Концепция искусства и художественного творчества Ф.‑В. Шеллинга была обобщением художественной практики романтического искусства и в известной степени, как и эстетика И. Канта и И.Г. Фихте, повлияла на теоретические изыскания поэтов, писателей и художников немецкого романтизма. Многим из них творец искусства представлялся всемогущим создателем собственного мира, независимого от окружающей его пошлой действительности, по отношению к которой могли быть допустимыми лишь бесконечная романтическая ирония и презрение. С критикой романтического искусства как продукта своевольного и произвольного творчества художника-гения выступил завершитель классической немецкой философии Г.-В.-Ф. Гегель, который рассматривал искусство как форму проявления абсолютного духа, выражающего духовные потребности и интересы целых народов и стран. По его убеждению, "…искусство является одним из способов сознания и выражения… глубочайших человеческих интересов, всеобъемлющих истин духа. В произведения искусства народы вложили свои самые содержательные внутренние созерцания и представления, искусство часто служит ключом, а у некоторых народов единственным ключом для понимания их мудрости и религии"[36]. Поскольку, согласно общефилософской концепции Г.‑В.‑Ф. Гегеля, все существующее – природа, общество и формы сознания – являются инобытием абсолютной идеи на разных уровнях ее саморазвития, то естественно, что здесь нет места концепции искусства как подражания природе, поскольку она является первой или низшей ступенью отчуждения этой идеи. Отсюда, красота в искусстве выше красоты в природе. "Ибо, – пишет Гегель, – красота искусства является красотой, рожденной и возрожденной на почве духа, и насколько дух и произведения его выше природы и ее явлений, настолько же прекрасное в искусстве выше естественной красоты"[37].
Развитие объективной идеи в качестве абсолютного духа в обществе, по Гегелю, заключается в достижении все большей свободы духа, освобождении его от природного в истории общества и развитии форм сознания. Этот прогресс в достижении свободы духа философ обнаруживает в развитии искусства, начиная с древнего Египта, где природное лишь оформлялось духом, но довлело над ним, затем указывая на античное искусство как воплощение гармонии природного и духовного, и завершая характеристикой нового времени как этапа, на котором эта гармония нарушалась в пользу духовного, достигающего максимально возможной свободы в процессе последовательного преодоления материального аспекта искусства в живописи, музыке и поэзии.
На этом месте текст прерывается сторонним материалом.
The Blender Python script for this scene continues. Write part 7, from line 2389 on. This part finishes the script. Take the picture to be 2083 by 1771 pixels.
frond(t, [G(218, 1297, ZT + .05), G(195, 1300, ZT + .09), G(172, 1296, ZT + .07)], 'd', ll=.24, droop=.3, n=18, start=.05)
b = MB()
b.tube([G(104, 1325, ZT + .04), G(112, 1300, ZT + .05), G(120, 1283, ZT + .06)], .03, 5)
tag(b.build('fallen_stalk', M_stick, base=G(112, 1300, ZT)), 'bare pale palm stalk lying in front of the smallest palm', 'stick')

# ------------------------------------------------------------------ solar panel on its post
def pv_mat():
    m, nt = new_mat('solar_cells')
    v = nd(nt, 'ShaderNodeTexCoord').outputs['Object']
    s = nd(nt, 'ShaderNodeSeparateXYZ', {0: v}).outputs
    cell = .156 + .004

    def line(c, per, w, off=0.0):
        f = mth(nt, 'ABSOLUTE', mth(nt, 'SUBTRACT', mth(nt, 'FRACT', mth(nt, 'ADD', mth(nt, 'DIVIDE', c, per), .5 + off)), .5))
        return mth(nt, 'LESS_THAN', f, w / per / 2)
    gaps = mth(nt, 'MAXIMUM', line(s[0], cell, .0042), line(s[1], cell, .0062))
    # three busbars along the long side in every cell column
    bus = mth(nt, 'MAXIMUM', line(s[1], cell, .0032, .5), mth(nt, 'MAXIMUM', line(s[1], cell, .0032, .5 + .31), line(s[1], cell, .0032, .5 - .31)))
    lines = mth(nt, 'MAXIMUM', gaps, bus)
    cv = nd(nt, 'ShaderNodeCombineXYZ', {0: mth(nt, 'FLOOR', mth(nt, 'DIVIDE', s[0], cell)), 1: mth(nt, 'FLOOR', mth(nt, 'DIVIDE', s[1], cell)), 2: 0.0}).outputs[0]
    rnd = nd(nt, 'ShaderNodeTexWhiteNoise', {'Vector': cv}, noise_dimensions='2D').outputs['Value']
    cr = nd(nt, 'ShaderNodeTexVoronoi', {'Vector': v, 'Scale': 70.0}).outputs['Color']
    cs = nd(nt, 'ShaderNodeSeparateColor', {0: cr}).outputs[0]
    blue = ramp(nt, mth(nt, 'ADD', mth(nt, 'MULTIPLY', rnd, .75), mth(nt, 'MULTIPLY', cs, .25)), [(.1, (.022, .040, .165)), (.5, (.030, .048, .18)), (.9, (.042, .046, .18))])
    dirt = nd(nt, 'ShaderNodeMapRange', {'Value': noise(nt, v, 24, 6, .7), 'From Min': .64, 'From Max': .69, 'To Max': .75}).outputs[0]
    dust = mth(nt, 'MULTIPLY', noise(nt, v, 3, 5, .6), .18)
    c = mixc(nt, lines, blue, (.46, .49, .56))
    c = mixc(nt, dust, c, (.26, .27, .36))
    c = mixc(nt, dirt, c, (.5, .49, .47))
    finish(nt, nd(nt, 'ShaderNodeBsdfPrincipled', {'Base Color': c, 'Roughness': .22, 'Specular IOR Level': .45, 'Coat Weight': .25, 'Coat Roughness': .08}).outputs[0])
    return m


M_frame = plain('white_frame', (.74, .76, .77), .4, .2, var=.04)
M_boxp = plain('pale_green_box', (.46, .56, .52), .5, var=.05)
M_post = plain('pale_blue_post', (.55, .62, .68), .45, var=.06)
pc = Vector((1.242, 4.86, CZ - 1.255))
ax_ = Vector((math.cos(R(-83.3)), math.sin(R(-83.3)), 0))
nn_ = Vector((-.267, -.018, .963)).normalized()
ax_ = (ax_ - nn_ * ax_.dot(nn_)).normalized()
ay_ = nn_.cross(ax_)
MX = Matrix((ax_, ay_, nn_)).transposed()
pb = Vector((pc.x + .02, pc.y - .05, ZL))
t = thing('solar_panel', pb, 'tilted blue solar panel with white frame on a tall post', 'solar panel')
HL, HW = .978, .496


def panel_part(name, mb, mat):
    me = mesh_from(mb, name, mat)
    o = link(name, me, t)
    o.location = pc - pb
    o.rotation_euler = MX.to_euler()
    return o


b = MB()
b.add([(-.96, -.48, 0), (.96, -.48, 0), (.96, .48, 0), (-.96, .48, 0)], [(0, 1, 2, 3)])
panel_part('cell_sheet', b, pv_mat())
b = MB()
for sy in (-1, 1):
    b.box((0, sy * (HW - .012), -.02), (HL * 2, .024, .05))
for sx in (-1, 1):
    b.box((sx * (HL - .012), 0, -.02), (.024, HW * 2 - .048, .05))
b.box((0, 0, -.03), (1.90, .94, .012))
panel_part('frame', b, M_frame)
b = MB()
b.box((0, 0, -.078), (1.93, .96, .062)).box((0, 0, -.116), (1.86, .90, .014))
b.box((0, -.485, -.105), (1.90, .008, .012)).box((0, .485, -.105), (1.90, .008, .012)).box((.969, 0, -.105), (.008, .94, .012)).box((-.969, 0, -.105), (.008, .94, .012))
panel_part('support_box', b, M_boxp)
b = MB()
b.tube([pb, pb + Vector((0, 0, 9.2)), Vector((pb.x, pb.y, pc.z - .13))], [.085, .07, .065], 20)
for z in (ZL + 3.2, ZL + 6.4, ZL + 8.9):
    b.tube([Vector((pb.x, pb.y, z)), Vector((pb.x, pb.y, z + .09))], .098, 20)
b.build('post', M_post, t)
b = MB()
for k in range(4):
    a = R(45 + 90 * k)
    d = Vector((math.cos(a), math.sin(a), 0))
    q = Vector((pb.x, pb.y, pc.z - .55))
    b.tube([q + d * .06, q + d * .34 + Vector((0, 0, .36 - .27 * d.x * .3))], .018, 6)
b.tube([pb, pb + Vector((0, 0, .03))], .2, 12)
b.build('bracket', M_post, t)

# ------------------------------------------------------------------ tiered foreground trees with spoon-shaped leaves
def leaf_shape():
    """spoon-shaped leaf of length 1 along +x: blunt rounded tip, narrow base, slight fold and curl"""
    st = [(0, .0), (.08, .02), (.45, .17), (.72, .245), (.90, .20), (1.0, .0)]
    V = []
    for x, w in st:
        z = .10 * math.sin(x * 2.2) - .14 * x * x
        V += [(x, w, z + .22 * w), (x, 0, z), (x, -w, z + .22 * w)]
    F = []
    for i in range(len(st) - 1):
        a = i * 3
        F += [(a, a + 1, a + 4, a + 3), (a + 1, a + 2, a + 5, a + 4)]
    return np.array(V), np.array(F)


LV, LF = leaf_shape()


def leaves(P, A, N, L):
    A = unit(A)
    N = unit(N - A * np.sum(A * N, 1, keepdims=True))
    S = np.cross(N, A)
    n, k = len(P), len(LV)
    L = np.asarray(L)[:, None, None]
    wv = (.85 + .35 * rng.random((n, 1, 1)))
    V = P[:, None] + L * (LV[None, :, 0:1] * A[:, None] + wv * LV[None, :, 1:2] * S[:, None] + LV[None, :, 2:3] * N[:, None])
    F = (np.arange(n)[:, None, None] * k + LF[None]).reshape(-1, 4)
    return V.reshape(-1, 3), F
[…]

Г.-В.-Ф. Гегель считал, что искусство как форма общественного сознания находится ниже религии и особенно – философии, в которой абсолютный дух возвращается к самому себе; искусство не порывает окончательно с природной и общественной реальностью, которые являются предметом его изображения. Но "…именно искусство доводит до сознания истину в виде чувственного образа, который в самом своем явлении имеет высший, более глубокий смысл и значение"[38]. В искусстве, по Гегелю, моделируется воплощение единства субъективного и объективного, полное их слияние при доминировании первого, реализуется стремление человека к самопознанию. "Всеобщая потребность в искусстве, – полагал Гегель, – проистекает из разумного стремления человека духовно осознать внутренний и внешний мир, представив его как предмет, в котором он узнает свое собственное «я»"[39]. В искусстве действительность очищается от своего случайного и выступает в своей истинной или духовной сути. В определенном смысле Г.-В.-Ф. Гегель обосновал специфику художественной реальности – более содержательной и типически определенной по сравнению с эмпирической реальностью повседневной жизни. "Искусство, – утверждал он, – освобождает истинное содержание явлений от видимости и обмана, присущих этому дурному, преходящему миру, и сообщает ему высшую, порожденную духом действительность. Таким образом, искусство не только не представляет собой голой видимости, но мы должны признать за его произведениями более высокую реальность и более истинное существование, чем за обыденной действительностью"[40].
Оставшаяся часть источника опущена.